Article

The relevance of party knowledge in supply chain contracts

25th October 2022

If you or your business are involved in the manufacturing or supply of consumer products, the recent case of RSW v Purple carries some significant implications for you. The (then) Queen’s Bench Division delivered a judgment that highlighted the importance of party knowledge regarding the ‘final destination’ of a product within a supply chain. This case also has major implications on the use and role of intermediaries within the chain.

Background

The case concerned the sale of Personal Protective Equipment (PPE) in 2020, when demand for these items skyrocketed at an unprecedented rate. RSW and Purple were both intermediate buyers of the PPE from a manufacturer in China, with the purported end customer being the Department of Heath and Social Care (DHSC). No such sale took place.

RSW brought a claim against Purple for damages on the basis that a contract existed between them due to the exchange, via an ‘intermediatory’ of a ‘purchase order’ (alleged offer) and a ‘pro-forma invoice’ (alleged acceptance). The judge dismissed the existence of any such contract but clarified the following issues:

Importance of knowledge

In the above case, the parties were aware that the end customer was a public body, as such they knew there would be no contract between them without government approval of the final transaction.

Moreover, the state of the market at the time should have made it sufficiently clear that an actual deposit was required for the manufacturing to commence and consequently, the contract to take effect. The use of a purchase order and ‘pro-forma’ invoice was, as deemed by the judge, for merely persuading the manufacturer to block factory space.

The case demonstrates that, in the context of businesses participating in an extended series of transactions that constitute a chain, parties’ knowledge of the final transaction takes precedence in the absence of concrete evidence of the binding nature of a contract lower in the chain.

This means those in a supply chain must make sure their actions are consistent with up-to-date market practices and the transactions are protected with strong contracts.

Pro-forma invoices

The case further highlights the appropriate use for ‘pro-forma’ invoices as non-binding and informative documents, much like quotes.

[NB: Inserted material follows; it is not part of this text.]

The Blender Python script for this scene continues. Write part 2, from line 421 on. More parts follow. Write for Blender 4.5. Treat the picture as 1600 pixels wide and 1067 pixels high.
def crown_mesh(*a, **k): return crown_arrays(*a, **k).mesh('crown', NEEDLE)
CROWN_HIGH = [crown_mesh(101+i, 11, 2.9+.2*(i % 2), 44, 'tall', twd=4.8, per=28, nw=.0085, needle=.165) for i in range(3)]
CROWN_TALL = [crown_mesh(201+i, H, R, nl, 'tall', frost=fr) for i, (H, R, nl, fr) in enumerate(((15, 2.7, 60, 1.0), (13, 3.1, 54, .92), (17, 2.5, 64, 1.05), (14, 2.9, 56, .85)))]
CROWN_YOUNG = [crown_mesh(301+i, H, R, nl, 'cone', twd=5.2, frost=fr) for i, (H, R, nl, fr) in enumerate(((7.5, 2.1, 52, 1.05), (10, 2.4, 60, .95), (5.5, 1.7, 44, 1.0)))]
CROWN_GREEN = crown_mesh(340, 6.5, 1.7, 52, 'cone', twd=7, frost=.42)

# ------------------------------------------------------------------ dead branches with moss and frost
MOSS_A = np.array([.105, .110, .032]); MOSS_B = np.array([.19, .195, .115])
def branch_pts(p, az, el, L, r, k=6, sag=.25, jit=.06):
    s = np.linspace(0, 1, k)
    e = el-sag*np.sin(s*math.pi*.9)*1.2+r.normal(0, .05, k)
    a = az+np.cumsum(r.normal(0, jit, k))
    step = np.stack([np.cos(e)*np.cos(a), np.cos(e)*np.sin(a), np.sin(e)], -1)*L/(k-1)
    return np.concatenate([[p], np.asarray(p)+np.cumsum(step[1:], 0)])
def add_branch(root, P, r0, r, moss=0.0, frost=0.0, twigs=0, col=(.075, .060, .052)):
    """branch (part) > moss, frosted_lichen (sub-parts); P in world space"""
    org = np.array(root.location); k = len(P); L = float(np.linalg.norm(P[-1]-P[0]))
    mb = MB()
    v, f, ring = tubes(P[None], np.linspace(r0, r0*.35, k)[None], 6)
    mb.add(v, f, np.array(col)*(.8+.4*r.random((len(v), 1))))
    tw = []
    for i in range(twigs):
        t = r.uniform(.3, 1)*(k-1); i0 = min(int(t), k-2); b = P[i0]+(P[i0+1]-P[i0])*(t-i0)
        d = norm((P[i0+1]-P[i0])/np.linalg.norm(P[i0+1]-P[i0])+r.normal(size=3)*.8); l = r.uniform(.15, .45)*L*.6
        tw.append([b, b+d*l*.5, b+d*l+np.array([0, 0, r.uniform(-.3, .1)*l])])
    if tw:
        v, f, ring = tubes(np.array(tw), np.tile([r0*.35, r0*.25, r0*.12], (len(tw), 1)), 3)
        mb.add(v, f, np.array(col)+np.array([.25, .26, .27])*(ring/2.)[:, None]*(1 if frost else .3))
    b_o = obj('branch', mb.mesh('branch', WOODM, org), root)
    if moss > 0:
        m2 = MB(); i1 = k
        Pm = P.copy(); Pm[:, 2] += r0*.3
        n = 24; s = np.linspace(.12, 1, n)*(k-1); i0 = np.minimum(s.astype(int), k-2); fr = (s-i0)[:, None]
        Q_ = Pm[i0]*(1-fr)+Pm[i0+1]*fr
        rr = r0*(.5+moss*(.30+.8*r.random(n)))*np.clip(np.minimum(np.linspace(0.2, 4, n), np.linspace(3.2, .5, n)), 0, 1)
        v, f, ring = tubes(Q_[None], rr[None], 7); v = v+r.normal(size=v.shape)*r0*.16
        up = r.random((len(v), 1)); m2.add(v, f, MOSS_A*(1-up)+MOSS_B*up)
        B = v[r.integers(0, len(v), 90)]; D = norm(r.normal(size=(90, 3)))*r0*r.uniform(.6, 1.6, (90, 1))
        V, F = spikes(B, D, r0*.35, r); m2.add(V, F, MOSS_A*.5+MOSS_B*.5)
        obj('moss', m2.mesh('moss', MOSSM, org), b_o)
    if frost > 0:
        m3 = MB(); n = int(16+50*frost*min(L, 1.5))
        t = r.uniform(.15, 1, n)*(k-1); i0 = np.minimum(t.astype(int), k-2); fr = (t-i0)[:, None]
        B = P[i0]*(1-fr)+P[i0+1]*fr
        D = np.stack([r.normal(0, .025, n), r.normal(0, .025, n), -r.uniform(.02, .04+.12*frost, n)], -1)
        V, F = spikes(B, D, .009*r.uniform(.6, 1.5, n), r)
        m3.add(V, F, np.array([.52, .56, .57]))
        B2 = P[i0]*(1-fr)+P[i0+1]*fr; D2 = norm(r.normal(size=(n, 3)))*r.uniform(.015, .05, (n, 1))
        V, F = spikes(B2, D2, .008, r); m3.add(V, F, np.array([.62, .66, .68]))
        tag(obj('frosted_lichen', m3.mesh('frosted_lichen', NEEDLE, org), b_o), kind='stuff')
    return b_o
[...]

These invoices could constitute offers and, surprisingly, acceptance in some very rare cases.

The judge did not detail any instances where they would be construed as either. This highlights the importance of not relying on ‘pro-forma’ invoices in any instance unless it is absolutely unavoidable.

Agents and Intermediaries

Another important aspect of this case is the role of the intermediatory, who by way of conduct, was deemed by the judge to be a presumed agent. This intermediary was deemed be an agent for both parties, and so to owe a fiduciary duty to both. The judge clarified that the law of agency allows the existence of ‘dual agents’, regardless of the apparent risk of a ‘conflict-of-interest’ arising.

As the legal relationship developed throughout the course of negotiations, it was deemed that the agent only had authority to negotiate and not to bind the parties in contract. The judge also distinguished ‘pure intermediaries’ from agents as accurate transmitters of knowledge only.

The distinction between an agent acting as a conduit or channel for negotiating terms and a “pure” intermediary transmitting messages has not yet been subject to substantive judicial review. However, factors that would increase the likelihood of an intermediary to be classified as an agent would include where:

  • They have substantial knowledge of the subject matter of the transaction
  • They advise the parties in respect of who they should transact with, and on what terms
  • They have entered a relationship with a party in which it is reasonable for that party to have trust and confidence in them

This means that those in a supply chain must be vigilant and careful when using intermediaries to negotiate possible contracts as this may expand the scope of the supplier’s liability.

Under common law, a principal is under a duty to indemnify an agent against liabilities incurred by them in the lawful performance of acts falling within the scope of their authority. Furthermore, the Commercial Agents Regulations provides commercial agent with added rights upon termination of their agency, including the right to compensation or indemnity payments certain in circumstances.

In short, supply chain contracts consist of sophisticated transactions that require in depth and up-to-date understanding of the changing commercial landscape. Businesses in a supply chain must therefore ensure that their contracts are consistent with the principles detailed above.